In its largest commercial launch in terms of mass, ISRO will launch five British satellites today, June 10, from Sriharikota. It will be the agency’s fifth commercial launch. In the payload, there are three mini-satellites making up the Disaster Management Constellation, called DMC3, which will help in disaster management and response and for relaying quick images from afflicted areas. The other two are experimental satellites, one to study de-orbiting strategies using solar-sail technology and the other planned for remote sensing and as a technology demonstrator.
However, the commercial angle in such launches is often downplayed. ISRO formed its commercial and marketing wing, Antrix Corporation, in September 1992. It oversees the commercialization of technology that is available to ISRO in order to attract private players, encourage competition and as a result reduce the price of launch. In the US, private players like SpaceX and Orbital ATK have brought down the price-per-launch even as Russian and European launchers have become attractive for the versatility of services they provide. India is only breaking into the market and has a tough climb ahead.

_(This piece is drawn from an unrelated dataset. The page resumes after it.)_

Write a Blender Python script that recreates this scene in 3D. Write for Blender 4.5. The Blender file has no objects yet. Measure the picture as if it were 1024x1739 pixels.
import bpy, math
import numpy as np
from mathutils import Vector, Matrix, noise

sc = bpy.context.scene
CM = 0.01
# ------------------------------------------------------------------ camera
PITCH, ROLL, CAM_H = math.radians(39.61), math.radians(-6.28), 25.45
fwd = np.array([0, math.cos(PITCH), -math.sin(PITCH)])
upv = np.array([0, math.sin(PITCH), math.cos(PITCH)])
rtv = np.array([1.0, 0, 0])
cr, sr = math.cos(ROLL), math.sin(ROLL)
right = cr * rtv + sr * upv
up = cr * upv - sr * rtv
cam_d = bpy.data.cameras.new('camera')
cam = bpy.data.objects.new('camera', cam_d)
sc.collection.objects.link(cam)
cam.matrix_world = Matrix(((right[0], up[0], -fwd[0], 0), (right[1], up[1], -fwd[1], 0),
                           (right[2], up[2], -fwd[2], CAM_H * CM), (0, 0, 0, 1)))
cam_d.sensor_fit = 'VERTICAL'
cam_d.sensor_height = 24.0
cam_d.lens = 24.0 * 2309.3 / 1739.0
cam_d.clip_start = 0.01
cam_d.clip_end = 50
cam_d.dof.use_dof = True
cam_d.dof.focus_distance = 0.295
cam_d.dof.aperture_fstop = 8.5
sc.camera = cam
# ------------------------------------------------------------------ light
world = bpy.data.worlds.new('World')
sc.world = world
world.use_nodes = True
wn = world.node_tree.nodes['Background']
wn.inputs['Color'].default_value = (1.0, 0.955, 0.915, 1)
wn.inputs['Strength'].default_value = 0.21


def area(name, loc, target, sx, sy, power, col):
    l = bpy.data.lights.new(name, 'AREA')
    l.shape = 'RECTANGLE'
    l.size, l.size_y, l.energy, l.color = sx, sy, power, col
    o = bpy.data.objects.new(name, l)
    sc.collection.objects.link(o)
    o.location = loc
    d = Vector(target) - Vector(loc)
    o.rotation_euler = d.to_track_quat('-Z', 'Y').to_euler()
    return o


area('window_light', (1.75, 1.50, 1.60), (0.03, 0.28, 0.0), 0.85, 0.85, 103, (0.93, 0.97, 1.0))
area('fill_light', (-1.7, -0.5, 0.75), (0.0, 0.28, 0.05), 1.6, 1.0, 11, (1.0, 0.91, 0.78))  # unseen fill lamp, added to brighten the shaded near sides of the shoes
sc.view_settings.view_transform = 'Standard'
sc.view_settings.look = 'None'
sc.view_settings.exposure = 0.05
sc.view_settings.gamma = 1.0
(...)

Its first commercial launch was provided by Antrix in 1999 to two customers: DLR-Tubsat from Germany and KitSat 3 from South Korea. These were small satellites that piggybacked with larger Indian ones. It was not until 2007 that a commercial, foreign satellite made up the main payload for a PSLV launch, with the Italian Agile. This feat was followed up by the launch of the Israeli TecSAR in 2008, the French SPOT-6 in 2012, the British STRaND-1 in 2013 (although it flew alongside the Indo-French SARAL), and the SPOT-7 in 2014. In all between 1999 and 2014, Antrix has provided launches for 40 satellites from 19 countries, all on board the PSLV, to rake in Rs.464.25 crore (2015). And the company’s fledgling nature is proved when one considers the gross Rs.4,408 crore ISRO claims to have made in 1992-2014 through commercial channels (the remainder coming mostly from the leasing of transponders for telecom).
Anyway, the healthy pace of launches is kept up by the reliability of ISRO’s PSLV launch vehicle, which was ready in 1994 and was used for commercial launches as soon as 1999. The variety of payloads it has carried ranges from small cubesats to high-mass remote-sensing satellites into various low-Earth orbits. The success of the program has also spurred ISRO to work faster on advanced launch technologies like the heftier GSLV. Even so, delays in the development of GSLV are costing the nation money in more ways then forcing India to rely on more expensive alternatives like the European Ariane-V launch vehicle and postponing launch facilities for other telecommunication satellites. The hidden cost is that delays in making the GSLV reliable offset the progress that the PSLV has made for ISRO in catching up with the global $300-billion satellite-launching industry.
Right now, the commercial launch market has few players and there has been a growing eagerness to breach it. In August 2014, Arianespace, the company which operates the Ariane-V and other launch vehicles, claimed to hold about 60% of the commercial launch market (and 65% of Asia) with orders valued at $5.82 billion. SpaceX has been trying to enter the market, too – its heavy Falcon launchers are under development and could provide stiff competition at about $90 million a launch. Even Ariane-V, with a launch capability of 10.6 tons to the geostationary-transfer orbit, reduces costs by launching two telecommunications satellites in a single lift.
ISRO is still developing its GSLV series and the new LVM-3 category of heavy lift vehicles which boast of a 4-ton capacity to GTO. Before it can be marketed to commercial players, it will have to also similarly demonstrate reliability provided by the PSLV. As we await for India to take a larger share in the pie of the commercial space launch market, here’s wishing luck to the five satellites being launched today.
Pradeep Mohandas is a banker who follows his interest in space. He once had hopes of being part of the space fraternity in India.